As intimated Nico’s looked the quicker all weekend, but when the vital for the grid Q3 arrived today the intensity cranked up fully. On the first runs Hamilton set a 1m 10.195 – much better than anything he’d set before, but Nico came around and pipped it with a 1m 10.166. And then on the second runs the same thing happened but on a slightly higher level. Lewis sat on provisional pole briefly with a 1m 10.056. Nico again sneaked under it by around three hundredths with a 1m 10.023. As mentioned a lock-up and slight rally-style back-in to Bico de Pato looked crucial.

Further showing the importance of getting the full picture, whatever the headline appearances this wasn’t the usual Mercedes walkover. The Williams, as you might imagine, were especially content to gobble up Interlagos’s long uphill blasts, and it looked for a time that – while Merc remained the favourite – at least one FW36 getting onto the front row was possible. While Felipe Massa as has been seen repeatedly at this his home track appeared like he’d found an awful lot of extra urge.
In the event neither Williams driver broke up the silver 1-2 and their final runs were compromised and aborted. Massa was released late due to a technical problem which resulted in his being dropped into traffic, while Valtteri Bottas pushing too hard ran wide. Rob Smedley’s frustrated interview right afterwards, speaking repeatedly of ‘missed opportunities’, betrayed a lot.
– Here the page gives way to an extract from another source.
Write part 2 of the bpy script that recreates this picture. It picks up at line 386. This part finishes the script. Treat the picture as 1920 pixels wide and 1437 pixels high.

The rest indeed were way back, and some six tenths after Bottas in fourth we had the remainder of the top ten whose best times in the end were separated by just over a tenth and a half. McLaren though appeared to be continuing its better than before form and looked best of the rest, reflected in Jenson Button claiming P5. Sebastian Vettel sneaking into P6 seemed about the only one of this group better than par however.

As for tomorrow the main story may well be whether Nico can challenge at last the concept that recently has started to crystallise; that he may lose something relative to his title rival when there are other cars around. He insisted afterwards nevertheless that he has learned Austin’s lessons: ‘I know what I need to do better, so from that point of view good to go tomorrow’ he outlined.

But there will likely be much more even than that to think about, and for Nico and everyone else. Tyres for one, as with Pirelli’s Massa-inspired marginal selection the longevity of the soft tyre that everyone in the top 10 starts on will dictate whether you’ll need to stop twice or three times. Niki Lauda spoke later of both Merc pilots needing to be in tyre conservation mode from lap one, while Nico described the degradation experienced as ‘massive’.

That’s assuming a dry race. And there has been rain promised for just about all of the weekend but not yet arrived (when the cars are circulating at any stretch). It could yet be that tomorrow is the day that it makes itself felt.

But Nico know that whatever happens he has to face and somehow beat a formidable – and familiar – foe. For Lewis Hamilton second place here and in the calendar-closing Abu Dhabi is enough to prevail overall. But such is Lewis Hamilton’s way – and his form – you can guarantee he won’t cruise in having settled for runner-up. He indeed has iterated repeatedly that his approach to racing has not changed this weekend, whatever the title mathematics. It’s not clear what for Nico the answer is, but he has to find one.